【報告】11/10(日) 仙台防災未来フォーラム発表

11/10(日)、仙台市主催の「仙台防災未来フォーラム」において、岩手・宮城・福島の3県で震災伝承に取り組む皆さんをゲストにお迎えし、発表を行いました。

会場の様子。当日は65名の方がご来場くださいました。

 

陸前高田「ハナミズキのみち」の会・代表の淺沼ミキ子さん

陸前高田市の“シンボルロード”に「ハナミズキのみち」が整備され、津波からの避難路の目印として「この道を、より高いところへ駆け上がれ!」と刻まれた碑も設置されました。浅沼さんは、悲しみや後悔を繰り返さないために、語りや絵本を通じて伝え続けています。ハナミズキの植樹会も行われます。

大川伝承の会メンバーで、”若者プロジェクト”の企画運営にも携わる永沼悠斗さん

「大川伝承の会」での語り部活動や大川地区の復元模型制作プロジェクトに参加、「被災体験を”変換”して社会に還元したい」と語ります。つながることで次の世代に続けていく環境をつくるために、3.11メモリアルネットワークの若者プロジェクトにも積極的に参画しています。

元・久之浜第一小学校校長で、現在はいわき市錦公民館館長のかたわら”NPOやってみっぺ久之浜・大久”の共同代表も務める松本光司さん

いわき市立久之浜第一小学校での取り組みについて、映像を使いながらお話しいただきました。子供達が久之浜で安心して成長できる環境づくりを目的にNPO設立し、「未来の被災者を救う、いのちを守る行動がとれるように」と、防災テキストの制作や普及にも尽力されています。

 

ネットワークでつくる伝承の未来

3人それぞれの活動報告ののち、「3.11何をどう伝え 継ぐか〜ネットワークによる伝承の未来〜」をテーマにパネルディスカッションを行い、以下の内容で意見交換を行いました。

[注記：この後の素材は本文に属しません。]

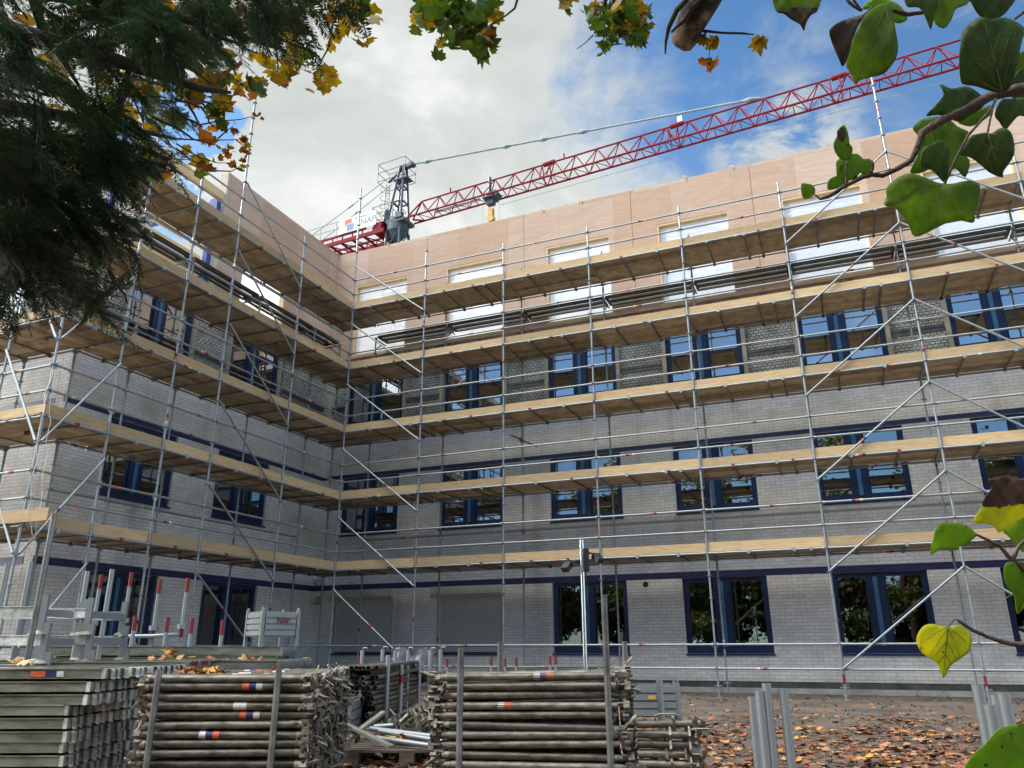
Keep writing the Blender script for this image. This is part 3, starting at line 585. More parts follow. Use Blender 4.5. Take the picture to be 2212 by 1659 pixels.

  • 震災から9年目、伝承活動はどんな局面にあり、どんな課題があるか
  • そもそも、わたしたちは何を伝え継ごうとしているのか
  • 全国、世界も含めて、広く永続的に伝え継ぐためには何か必要か

今回の世界防災フォーラム、仙台防災未来フォーラムでは、「伝承」をテーマにしたセッションが多く見られました。
3.11メモリアルネットワークもその一つで、日々、実際に語り部や防災の活動をする現場の声を、地域/世代を超えて共有することができました。

 

ご来場いただいた方々からも、「全国、世界も含めて、広く永続的に伝え継ぐためには何か必要か」ご意見を出していただき、大別すると以下のような声が寄せられました。

  • 伝える中身をしっかり整理して、当事者が語れるようにすること
  • 話し合える場をつくり、横のつながり、仲間をつくること
  • 形として残す必要性や子供達への教育、それを支えるお金

会場からの「気軽さ」というコメントを受けて、今後は、誰でも関われるような”余白”や、率直な疑問も受け止められる”環境”が大切になっていくという話題になりました。
東日本大震災以降も、各地で自然災害による甚大な被害が生じています。ゲストの松本さんも、10月の台風19号で大きな被害を受けたいわき市から来られました。
新たな被災地、未災地のあいだでの連携も視野に、震災を伝え、活かす仲間をつくる大切さ。人と人とをつなぐネットワークに期待される役割を、今後の課題として共有しました。

 

ゲストの3人はほぼ初対面で、立場もそれぞれに異なる方々でしたが、日々感じる課題や根底にある思いは理解し合える部分が多く、改めて目指すものは一緒であると実感する機会となったように思います。

 

この度の開催にあたりご協力いただいた皆様、ありがとうございました。